La SENARE a donc mis en avant des initiatives de sensibilisation, des activités culturelles et des gestes symboliques, mais elle n’a pas encore permis de réduire les violences ni de poser les bases d’un dialogue politique inclusif. Elle a surtout fonctionné comme un instrument de communication nationale, sans créer l’espace attendu de médiation entre l’État et les groupes armés.

Des succès

Des comparaisons internationales offrent des points de repère. En Côte d’Ivoire, après la crise de 2010 – 2011, le Dialogue politique avait intégré des représentants d’anciens groupes armés et abouti à des libérations conditionnelles. Au Rwanda, les juridictions communautaires Gacaca ont été instaurées après le génocide pour favoriser une justice de proximité et une réconciliation enracinée dans les communautés. Ces expériences montrent que la réconciliation durable exige des mécanismes inclusifs, continus et institutionnalisés, allant au-delà d’une simple semaine commémorative.

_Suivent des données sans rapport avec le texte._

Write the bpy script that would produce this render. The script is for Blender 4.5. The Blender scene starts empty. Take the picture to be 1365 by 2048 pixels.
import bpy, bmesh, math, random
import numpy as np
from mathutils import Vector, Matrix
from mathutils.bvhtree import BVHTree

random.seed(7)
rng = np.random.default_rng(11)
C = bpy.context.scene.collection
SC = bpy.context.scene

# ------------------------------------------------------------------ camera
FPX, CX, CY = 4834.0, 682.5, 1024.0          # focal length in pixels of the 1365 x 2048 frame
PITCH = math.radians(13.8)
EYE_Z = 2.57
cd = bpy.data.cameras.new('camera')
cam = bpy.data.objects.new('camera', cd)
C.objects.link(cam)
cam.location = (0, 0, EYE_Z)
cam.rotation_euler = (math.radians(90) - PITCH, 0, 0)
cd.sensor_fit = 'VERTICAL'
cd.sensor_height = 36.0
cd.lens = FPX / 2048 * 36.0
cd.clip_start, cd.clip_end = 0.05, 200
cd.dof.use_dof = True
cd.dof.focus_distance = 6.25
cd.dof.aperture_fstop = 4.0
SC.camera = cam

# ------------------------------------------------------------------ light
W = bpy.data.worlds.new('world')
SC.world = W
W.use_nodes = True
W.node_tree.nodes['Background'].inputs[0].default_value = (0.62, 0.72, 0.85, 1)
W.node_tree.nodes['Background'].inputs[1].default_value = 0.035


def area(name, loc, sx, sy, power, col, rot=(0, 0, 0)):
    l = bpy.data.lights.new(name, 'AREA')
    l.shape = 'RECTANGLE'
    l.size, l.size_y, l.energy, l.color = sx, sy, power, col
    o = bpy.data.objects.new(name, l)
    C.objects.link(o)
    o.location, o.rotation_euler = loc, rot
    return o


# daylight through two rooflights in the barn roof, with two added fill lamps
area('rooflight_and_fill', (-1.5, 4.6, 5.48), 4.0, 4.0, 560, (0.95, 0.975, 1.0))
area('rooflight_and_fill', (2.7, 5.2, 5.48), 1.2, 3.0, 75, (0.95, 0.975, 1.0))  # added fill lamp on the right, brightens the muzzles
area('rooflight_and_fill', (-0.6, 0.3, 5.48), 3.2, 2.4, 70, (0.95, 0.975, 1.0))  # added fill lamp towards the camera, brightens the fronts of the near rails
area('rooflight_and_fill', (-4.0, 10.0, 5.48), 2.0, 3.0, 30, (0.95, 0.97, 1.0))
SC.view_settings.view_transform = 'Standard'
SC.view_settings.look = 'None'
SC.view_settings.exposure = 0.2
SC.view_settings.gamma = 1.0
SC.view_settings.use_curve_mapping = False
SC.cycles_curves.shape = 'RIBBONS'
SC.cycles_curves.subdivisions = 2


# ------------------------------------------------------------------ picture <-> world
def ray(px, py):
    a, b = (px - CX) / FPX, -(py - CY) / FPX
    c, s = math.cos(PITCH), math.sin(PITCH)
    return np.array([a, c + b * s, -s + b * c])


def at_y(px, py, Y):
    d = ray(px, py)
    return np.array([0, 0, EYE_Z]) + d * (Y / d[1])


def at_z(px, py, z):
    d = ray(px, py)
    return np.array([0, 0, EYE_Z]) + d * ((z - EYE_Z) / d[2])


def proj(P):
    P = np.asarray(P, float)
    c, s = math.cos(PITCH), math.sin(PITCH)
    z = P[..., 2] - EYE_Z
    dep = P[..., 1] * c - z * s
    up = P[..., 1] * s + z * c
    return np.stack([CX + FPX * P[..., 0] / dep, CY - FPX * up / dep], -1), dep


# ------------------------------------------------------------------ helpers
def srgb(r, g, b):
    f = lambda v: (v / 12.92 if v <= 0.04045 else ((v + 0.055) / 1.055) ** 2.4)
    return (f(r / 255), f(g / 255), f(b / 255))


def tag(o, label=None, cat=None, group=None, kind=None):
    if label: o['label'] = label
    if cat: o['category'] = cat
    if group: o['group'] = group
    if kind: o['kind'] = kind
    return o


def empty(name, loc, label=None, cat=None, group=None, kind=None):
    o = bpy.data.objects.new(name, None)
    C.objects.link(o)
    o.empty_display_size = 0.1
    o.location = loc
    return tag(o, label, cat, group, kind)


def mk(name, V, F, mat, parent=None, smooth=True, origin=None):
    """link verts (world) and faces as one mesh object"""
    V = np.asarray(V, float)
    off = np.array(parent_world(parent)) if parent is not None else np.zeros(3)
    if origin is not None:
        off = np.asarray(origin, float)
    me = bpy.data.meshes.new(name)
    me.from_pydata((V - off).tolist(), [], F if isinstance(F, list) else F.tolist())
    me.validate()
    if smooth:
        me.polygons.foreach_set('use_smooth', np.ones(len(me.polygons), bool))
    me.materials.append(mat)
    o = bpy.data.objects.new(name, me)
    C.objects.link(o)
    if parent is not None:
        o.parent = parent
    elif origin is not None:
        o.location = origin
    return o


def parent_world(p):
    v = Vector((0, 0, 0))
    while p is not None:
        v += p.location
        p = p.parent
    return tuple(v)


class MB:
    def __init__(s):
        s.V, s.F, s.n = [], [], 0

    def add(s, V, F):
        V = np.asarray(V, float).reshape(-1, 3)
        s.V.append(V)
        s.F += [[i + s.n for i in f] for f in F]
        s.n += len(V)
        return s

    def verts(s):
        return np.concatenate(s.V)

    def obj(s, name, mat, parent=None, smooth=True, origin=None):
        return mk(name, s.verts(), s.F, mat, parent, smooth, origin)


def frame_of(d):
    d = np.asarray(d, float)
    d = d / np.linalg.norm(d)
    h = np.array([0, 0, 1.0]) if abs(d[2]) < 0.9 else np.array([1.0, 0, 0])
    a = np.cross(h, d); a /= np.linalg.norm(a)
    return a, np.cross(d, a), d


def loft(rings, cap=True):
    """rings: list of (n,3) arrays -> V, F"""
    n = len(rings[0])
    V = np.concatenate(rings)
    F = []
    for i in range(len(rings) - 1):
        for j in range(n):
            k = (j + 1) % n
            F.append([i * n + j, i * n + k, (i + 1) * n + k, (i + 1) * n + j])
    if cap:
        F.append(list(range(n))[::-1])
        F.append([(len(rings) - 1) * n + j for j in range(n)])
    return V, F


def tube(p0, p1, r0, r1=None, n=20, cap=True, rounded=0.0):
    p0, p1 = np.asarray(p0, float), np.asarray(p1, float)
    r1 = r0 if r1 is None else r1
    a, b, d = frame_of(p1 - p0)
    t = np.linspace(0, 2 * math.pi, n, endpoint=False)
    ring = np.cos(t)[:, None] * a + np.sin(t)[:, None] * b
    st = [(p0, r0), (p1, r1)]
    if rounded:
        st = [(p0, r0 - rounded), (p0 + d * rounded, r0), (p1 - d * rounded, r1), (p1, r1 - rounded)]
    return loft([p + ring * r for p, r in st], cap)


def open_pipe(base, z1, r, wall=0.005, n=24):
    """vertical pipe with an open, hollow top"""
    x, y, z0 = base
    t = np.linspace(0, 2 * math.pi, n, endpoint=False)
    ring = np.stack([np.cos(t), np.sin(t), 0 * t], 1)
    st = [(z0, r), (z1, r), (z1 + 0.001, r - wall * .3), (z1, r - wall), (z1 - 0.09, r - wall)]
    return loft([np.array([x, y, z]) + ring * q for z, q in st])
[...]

Après quatre éditions, la SENARE demeure un espace de sensibilisation utile, mais elle n’a pas encore produit les résultats attendus en termes de paix et de cohésion nationale. Le risque est que cette initiative devienne une cérémonie parmi d’autres, sans la portée particulière qu’elle mérite. L’urgence, pour l’État comme pour les acteurs de la société, est de transformer cette semaine en un véritable levier de dialogue et d’actions concrètes afin qu’elle s’inscrive dans le quotidien des Maliens bien au-delà de ses dates officielles.